Avrupalı ülkeler, ABD silahlarına olan bağımlılıklarını azaltmak için savunma sanayilerini güçlendirme planlarını hızlandırdı. Güney Kore’de ise Trump'ın ittifak politikalarına duyulan güvensizlik, ülke içinde bağımsız bir nükleer cephanelik oluşturulması yönündeki tartışmaları yoğunlaştırdı. Kanada, ABD’ye olan ekonomik bağımlılığı azaltmak için Avrupa Birliği ile ilişkilerini derinleştirme adımları atmaya başladı.

Kimi analistlere göre, ABD ile bağların zayıflaması, müttefikleri Çin’e daha fazla yönelmeye itebilir. Küresel ekonomik dengelerde bir eksen kaymasının başlamasından endişe ediliyor.

Beyaz Saray: “Sorun Trump Değil, Biden’ın Bıraktığı Miras”

Beyaz Saray ise bu eleştirileri reddederek, Trump'ın attığı adımların dünyada bir "temizlik" hareketi olduğunu savundu. Ulusal Güvenlik Konseyi Sözcüsü Brian Hughes, Reuters’a verdiği demeçte şunları söyledi:

"Başkan Trump, Ukrayna ve Rusya'yı müzakere masasına getiriyor, Çin'i sorumlu tutuyor ve güney sınırımızı güvence altına alıyor. Biz, Biden yönetiminin dünya sahnesinde bıraktığı sorumsuz mirası temizliyoruz."

Hughes ayrıca Trump’ın İran’a karşı "Maksimum Baskı" politikasını yeniden uygulamaya koyduğunu, Husilere terörle mücadelede ağır bedeller ödettiğini ve dört yıl boyunca ihmal edilen güney sınırını güvenli hale getirdiğini vurguladı.
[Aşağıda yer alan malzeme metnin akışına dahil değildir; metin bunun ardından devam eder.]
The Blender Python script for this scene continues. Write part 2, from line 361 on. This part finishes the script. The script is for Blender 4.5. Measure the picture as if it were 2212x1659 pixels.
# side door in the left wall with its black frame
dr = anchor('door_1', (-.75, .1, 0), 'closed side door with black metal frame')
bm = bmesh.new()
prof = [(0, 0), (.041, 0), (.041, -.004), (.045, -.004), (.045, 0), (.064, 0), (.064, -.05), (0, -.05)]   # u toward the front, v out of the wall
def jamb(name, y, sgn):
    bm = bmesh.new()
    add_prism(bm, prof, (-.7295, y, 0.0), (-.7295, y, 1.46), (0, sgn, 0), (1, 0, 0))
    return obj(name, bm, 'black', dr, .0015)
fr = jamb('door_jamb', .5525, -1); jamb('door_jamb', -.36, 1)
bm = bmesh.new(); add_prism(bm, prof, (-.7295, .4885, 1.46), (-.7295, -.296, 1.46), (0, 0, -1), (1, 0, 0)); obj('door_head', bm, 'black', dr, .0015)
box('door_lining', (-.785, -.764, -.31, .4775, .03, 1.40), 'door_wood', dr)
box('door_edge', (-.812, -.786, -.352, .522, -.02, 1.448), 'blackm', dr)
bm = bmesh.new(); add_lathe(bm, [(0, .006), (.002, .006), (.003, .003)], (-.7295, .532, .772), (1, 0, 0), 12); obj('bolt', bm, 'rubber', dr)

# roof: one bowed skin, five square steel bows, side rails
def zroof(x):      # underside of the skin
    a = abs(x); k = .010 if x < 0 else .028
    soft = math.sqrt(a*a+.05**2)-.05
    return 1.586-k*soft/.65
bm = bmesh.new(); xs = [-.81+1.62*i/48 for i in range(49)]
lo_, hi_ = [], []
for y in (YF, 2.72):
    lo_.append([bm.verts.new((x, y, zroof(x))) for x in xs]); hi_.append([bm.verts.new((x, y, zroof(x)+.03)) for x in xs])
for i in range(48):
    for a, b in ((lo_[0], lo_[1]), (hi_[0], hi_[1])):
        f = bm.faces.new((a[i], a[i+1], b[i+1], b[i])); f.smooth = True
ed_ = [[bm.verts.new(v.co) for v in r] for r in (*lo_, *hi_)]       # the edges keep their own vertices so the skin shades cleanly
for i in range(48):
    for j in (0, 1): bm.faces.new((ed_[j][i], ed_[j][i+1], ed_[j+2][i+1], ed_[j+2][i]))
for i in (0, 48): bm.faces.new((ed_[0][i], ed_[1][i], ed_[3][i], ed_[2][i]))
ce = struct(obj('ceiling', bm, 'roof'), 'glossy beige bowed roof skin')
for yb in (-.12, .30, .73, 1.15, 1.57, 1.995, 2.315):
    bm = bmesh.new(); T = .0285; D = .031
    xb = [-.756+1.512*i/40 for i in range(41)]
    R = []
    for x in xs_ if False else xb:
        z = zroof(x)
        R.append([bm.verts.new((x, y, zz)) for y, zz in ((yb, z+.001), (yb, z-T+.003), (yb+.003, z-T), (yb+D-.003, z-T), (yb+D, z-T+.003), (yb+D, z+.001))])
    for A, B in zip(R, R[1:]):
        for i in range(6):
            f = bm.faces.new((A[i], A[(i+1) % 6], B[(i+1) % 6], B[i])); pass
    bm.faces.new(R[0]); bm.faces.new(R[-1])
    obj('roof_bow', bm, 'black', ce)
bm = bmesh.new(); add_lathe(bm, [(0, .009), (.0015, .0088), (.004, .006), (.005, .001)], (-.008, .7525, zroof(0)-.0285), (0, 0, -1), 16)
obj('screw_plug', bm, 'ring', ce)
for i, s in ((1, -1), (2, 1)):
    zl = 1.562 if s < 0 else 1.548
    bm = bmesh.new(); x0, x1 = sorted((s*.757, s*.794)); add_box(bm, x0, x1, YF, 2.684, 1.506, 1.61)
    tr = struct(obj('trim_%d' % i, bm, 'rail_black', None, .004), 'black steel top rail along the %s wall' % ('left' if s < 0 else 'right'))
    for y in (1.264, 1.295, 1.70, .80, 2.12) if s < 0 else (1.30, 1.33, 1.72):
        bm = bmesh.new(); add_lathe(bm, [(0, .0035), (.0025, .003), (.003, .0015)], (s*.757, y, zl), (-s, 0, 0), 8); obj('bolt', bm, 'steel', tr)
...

Trump’ın Rusya Yakınlaşması ve Ukrayna Politikası

Öte yandan, Trump'ın Rusya ile kurduğu ilişkiler kamuoyunda büyük tartışma yaratıyor. Reuters/Ipsos'un Mart ayında yayımladığı ankete göre Amerikalıların %50’den fazlası Trump'ın Rusya ile "çok yakın" ilişkiler içinde olduğunu düşünüyor.

Şubat ayında Oval Ofis’te Ukrayna Devlet Başkanı Volodymyr Zelenskiy ile yaşadığı sert tartışma, Trump'ın Kiev’e desteği zayıflatma niyetinde olduğu yorumlarına yol açtı. Analistler, Trump’ın Moskova’ya sıcak yaklaşımının, NATO destekli Ukrayna’yı toprak kayıplarını kabullenmeye zorlayabileceği yönünde endişelerini dile getiriyor.

Küresel Düzende Büyük Bozulma

Eski Ortadoğu müzakerecisi Dennis Ross, Reuters’a yaptığı değerlendirmede şu ifadeleri kullandı:

"Şu anda gördüğümüz şey, dünya işlerinde büyük bir bozulma. Trump’ın dengesiz adımları karşısında birçok hükümet uzun vadeli tedbirler almaya başladı."

Trump’ın küresel sahnede kullandığı saldırgan dil, bazı analistlere göre, özellikle Çin’in Tayvan’a yönelik muhtemel hamleleri için bir gerekçeye dönüşebilir. Trump’ın Grönland’ı ilhak etme ve Panama Kanalı’nı ele geçirme gibi açıklamaları ise müttefik ülkeler nezdinde ABD’ye yönelik güveni ciddi şekilde aşındırıyor.

Bazı uzmanlar Trump'ın bu tür aşırı söylemleri bir pazarlık taktiği olarak kullandığını ileri sürse de, birçok ülke bu tehditleri ciddiye almaya başladı.

Çin ve Küresel Denge Mücadelesi

Reuters, Çin'in Trump’ın politikalarından doğan boşlukları doldurmaya çalıştığını aktarıyor. Pekin, özellikle gelişmekte olan ülkelerde etki alanını genişletmek için diplomatik ve ekonomik girişimlerini artırdı.

Carnegie Uluslararası Barış Vakfı kıdemli üyesi Aaron David Miller ise şu yorumu yaptı:

"Şu anda yaşananlar henüz geri dönülemez noktada değil. Ancak Trump yönetimi bu politikalarını sürdürürse, telafi edilmesi imkansız zararlar doğabilir."